## Start

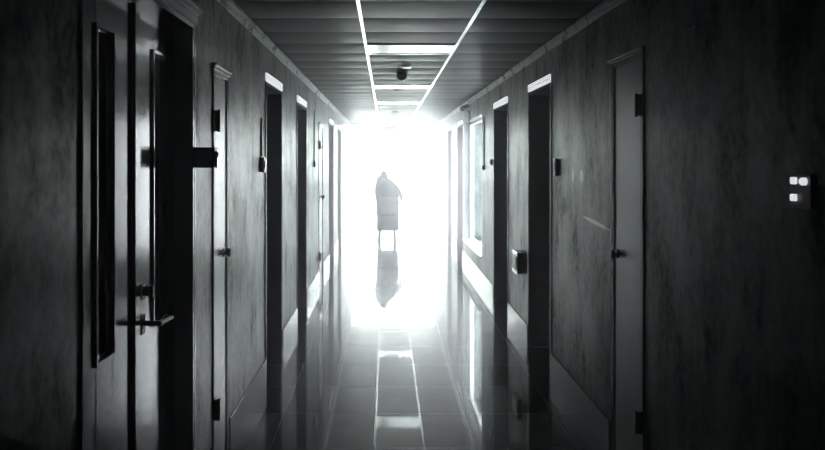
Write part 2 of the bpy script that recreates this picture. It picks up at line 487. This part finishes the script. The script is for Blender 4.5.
def detector(x, y, r, label, mat):
    t = thing('smoke_detector', (x, y, ZC), label, 'smoke detector')
    bm = bmesh.new(); lathe(bm, (x, y, ZC + .012), (0, 0, -1), [(0, r * 1.05), (.022, r * 1.05), (.027, r * .9)], 28); obj('base', bm, mat, t, True)
    bm = bmesh.new(); lathe(bm, (x, y, ZC - .014), (0, 0, -1), [(0, r * .93), (.02, r * .95), (.045, r * .85), (.065, r * .6), (.076, r * .3), (.078, r * .05)], 28); obj('dome', bm, mat, t, True)
detector(.172, 8.05, .062, 'dark dome hanging from the ceiling beside the round downlight', M['black'])
def flat_detector(x, y, r, label):
    t = thing('ceiling_sensor', (x, y, ZC), label, 'sensor', 'flat ceiling sensors')
    bm = bmesh.new(); lathe(bm, (x, y, ZC + .01), (0, 0, -1), [(0, r), (.014, r), (.022, r * .8), (.025, r * .3)], 28); obj('cover', bm, M['black'], t, True)
flat_detector(.17, 10.1, .055, 'small flat dark sensor just beyond the second bright ceiling light')
flat_detector(.18, 14.7, .075, 'small flat dark sensor in the glare far down the ceiling')
# hanging exit sign plate, lost in the glare
t = thing('hanging_sign', (.13, 17.4, ZC), 'small pale sign hanging from the ceiling near the open end', 'sign')
bm = bmesh.new(); box(bm, -.02, .28, 17.39, 17.41, 2.33, 2.47, .004); obj('plate', bm, M['white'], t)
for x in (.03, .23): obj('rod', mesh(cyl, (x, 17.4, 2.465), (x, 17.4, ZC + .01), .004), M['steel'], t)


# ------------------------------------------------------------------ wall fittings
# black projecting box beside the double door
t = thing('wall_box', (XL, 3.68, 1.70), 'black box sticking out of the left wall just past the double door', 'wall box')
bm = bmesh.new(); box(bm, XL, XL + .092, 3.645, 3.72, 1.652, 1.752, .003); obj('body', bm, M['black'], t)
bm = bmesh.new(); box(bm, XL + .0925, XL + .102, 3.66, 3.705, 1.655, 1.735, .003); cyl(bm, (XL + .1, 3.68, 1.715), (XL + .108, 3.68, 1.715), .012); obj('cover', bm, M['steel'], t)

def switch(side, y, z0, z1, wy, pro, label, conduit=None, name='wall_switch', cat='switch', body='black'):
    xi = XL if side < 0 else XR; s = -side
    t = thing(name, (xi, y, (z0 + z1) / 2), label, cat)
    bm = bmesh.new(); box(bm, xi, xi + s * pro * .6, y - wy / 2, y + wy / 2, z0, z1, .003); obj('back_box', bm, M[body], t)
    bm = bmesh.new(); box(bm, xi + s * pro * .6, xi + s * pro * .8, y - wy / 2 - .003, y + wy / 2 + .003, z0 - .003, z1 + .003, .003); obj('plate', bm, M['white'], t)
    zc = (z0 + z1) / 2; hh = (z1 - z0)
    bm = bmesh.new(); box(bm, xi + s * pro * .79, xi + s * pro, y - wy * .22, y + wy * .22, zc - hh * .25, zc + hh * .25, .002); obj('rocker', bm, M['white'], t)
    if conduit:
        bm = bmesh.new(); box(bm, xi, xi + s * .012, y - .009, y + .009, z1 + .004, conduit, .002); obj('conduit', bm, M['cornice'], t)
    return t
switch(-1, 5.56, 1.60, 1.71, .075, .034, 'wall switch with thin conduit above, left wall before the first recessed door', 2.00)
switch(-1, 9.65, 1.60, 1.68, .07, .03, 'wall switch with long thin conduit, left wall after the second recessed door', 2.33)
switch(1, 5.75, 1.57, 1.70, .07, .026, 'small wall switch on the right just before the first recessed door')
switch(1, 9.25, 1.63, 1.70, .06, .03, 'tiny wall switch on the right past the second recessed door')
switch(1, 10.0, 1.56, 1.62, .06, .03, 'switch with long thin conduit on the right wall before the side window', 2.25)

t = thing('wall_panel', (XR, 7.35, .70), 'low shallow box on the right wall between the two black recessed doors', 'wall box')
bm = bmesh.new(); box(bm, XR, XR - .040, 7.22, 7.48, .60, .80, .003); obj('body', bm, M['black'], t)
bm = bmesh.new(); box(bm, XR - .0405, XR - .048, 7.21, 7.49, .59, .81, .003); obj('cover', bm, M['steel'], t)
bm = bmesh.new(); box(bm, XR - .0482, XR - .054, 7.25, 7.45, .63, .77, .002); obj('lid', bm, M['white'], t)

# near right switch; toggles and round button get an added glow for glints
t = thing('wall_switch', (XR, 2.34, 1.595), 'dark switch plate with two white toggles given a glow for their glints, far right near the viewer', 'switch')
bm = bmesh.new(); box(bm, XR, XR - .012, 2.29, 2.40, 1.54, 1.645, .003); obj('plate', bm, M['black'], t)
for z in (1.625, 1.572):
    bm = bmesh.new()
    box(bm, XR - .012, XR - .024, 2.362, 2.388, z - .011, z + .011, .004)
    obj('toggle', bm, M['lit'], t)
bm = bmesh.new(); lathe(bm, (XR - .012, 2.318, 1.624), (-1, 0, 0), [(0, .012), (.012, .012), (.017, .008), (.018, .002)]); obj('glint_button', bm, M['lit'], t, True)

o = obj('wall_hook', mesh(lambda bm: (lathe(bm, (XR, 3.18, 2.255), (-1, 0, 0), [(0, .009), (.004, .009), (.006, .004), (.022, .004), (.026, .006), (.030, .003)]))), M['steel'], None, True)
o['label'] = 'tiny metal hook high on the dark right wall'; o['category'] = 'hook'

# security camera on the right wall
cy = 11.75
t = thing('security_camera', (XR, cy, 2.45), 'small security camera high on the right wall pointing down the corridor', 'security camera')
bm = bmesh.new(); box(bm, XR, XR - .02, cy - .05, cy + .05, 2.26, 2.46, .004); obj('wall_plate', bm, M['black'], t)
bm = bmesh.new(); cyl(bm, (XR - .015, cy, 2.44), (XR - .075, cy - .02, 2.495), .014); obj('bracket', bm, M['steel'], t)
bm = bmesh.new(); cyl(bm, (XR - .035, cy + .04, 2.53), (XR - .115, cy - .10, 2.485), .036); cyl(bm, (XR - .110, cy - .092, 2.4875), (XR - .125, cy - .118, 2.479), .043, .040)
obj('body', bm, M['black'], t, True)
bm = bmesh.new(); cyl(bm, (XR - .1245, cy - .117, 2.4795), (XR - .130, cy - .127, 2.4765), .024); obj('lens', bm, M['glass'], t, True)

# ------------------------------------------------------------------ the person
PD = 15.8
cloth = simple('grey blue cloth', (.30, .37, .50), .8, var=.1, sc=20)
skirtm = simple('darker grey blue skirt cloth', (.19, .23, .33), .85, var=.1, sc=20)
bagm = simple('pale grey bag cloth', (.62, .65, .68), .75, var=.06)
skin = simple('skin', (.42, .27, .20), .5, var=.05)
hair = simple('dark hair', (.03, .025, .025), .45, var=.2, sc=60, stretch=(1, 1, .2))
shoe = simple('dark shoe leather', (.03, .03, .035), .4)

def skin_obj(name, verts, edges, radii, mat, parent, root=0, sub=2):
    me = bpy.data.meshes.new(name); me.from_pydata([Vector(v) for v in verts], edges, []); me.update()
    me.materials.append(mat)
    o = bpy.data.objects.new(name, me); COL.objects.link(o); o.parent = parent
    sm = o.modifiers.new('Skin', 'SKIN'); sm.use_smooth_shade = True
    layer = me.skin_vertices[0].data if me.skin_vertices else None
    if layer is None:
        bpy.context.view_layer.objects.active = o
        layer = me.skin_vertices[0].data
    for i, r in enumerate(radii):
        layer[i].radius = r if isinstance(r, tuple) else (r, r)
        layer[i].use_root = (i == root)
    ss = o.modifiers.new('Sub', 'SUBSURF'); ss.levels = sub; ss.render_levels = sub
    return o

pr = thing('person', (.02, PD, 0), 'stooped person in a knee length grey coat walking away towards the bright end', 'person')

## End

▸ **Goal of the exercise**
Your task is to return the lines above, from the first one up to and including the line containing "ZC + .01), .004), M['steel'], t)", minus any pictures.

▸ **Full response**
Write part 2 of the bpy script that recreates this picture. It picks up at line 487. This part finishes the script. The script is for Blender 4.5.
def detector(x, y, r, label, mat):
    t = thing('smoke_detector', (x, y, ZC), label, 'smoke detector')
    bm = bmesh.new(); lathe(bm, (x, y, ZC + .012), (0, 0, -1), [(0, r * 1.05), (.022, r * 1.05), (.027, r * .9)], 28); obj('base', bm, mat, t, True)
    bm = bmesh.new(); lathe(bm, (x, y, ZC - .014), (0, 0, -1), [(0, r * .93), (.02, r * .95), (.045, r * .85), (.065, r * .6), (.076, r * .3), (.078, r * .05)], 28); obj('dome', bm, mat, t, True)
detector(.172, 8.05, .062, 'dark dome hanging from the ceiling beside the round downlight', M['black'])
def flat_detector(x, y, r, label):
    t = thing('ceiling_sensor', (x, y, ZC), label, 'sensor', 'flat ceiling sensors')
    bm = bmesh.new(); lathe(bm, (x, y, ZC + .01), (0, 0, -1), [(0, r), (.014, r), (.022, r * .8), (.025, r * .3)], 28); obj('cover', bm, M['black'], t, True)
flat_detector(.17, 10.1, .055, 'small flat dark sensor just beyond the second bright ceiling light')
flat_detector(.18, 14.7, .075, 'small flat dark sensor in the glare far down the ceiling')
# hanging exit sign plate, lost in the glare
t = thing('hanging_sign', (.13, 17.4, ZC), 'small pale sign hanging from the ceiling near the open end', 'sign')
bm = bmesh.new(); box(bm, -.02, .28, 17.39, 17.41, 2.33, 2.47, .004); obj('plate', bm, M['white'], t)
for x in (.03, .23): obj('rod', mesh(cyl, (x, 17.4, 2.465), (x, 17.4, ZC + .01), .004), M['steel'], t)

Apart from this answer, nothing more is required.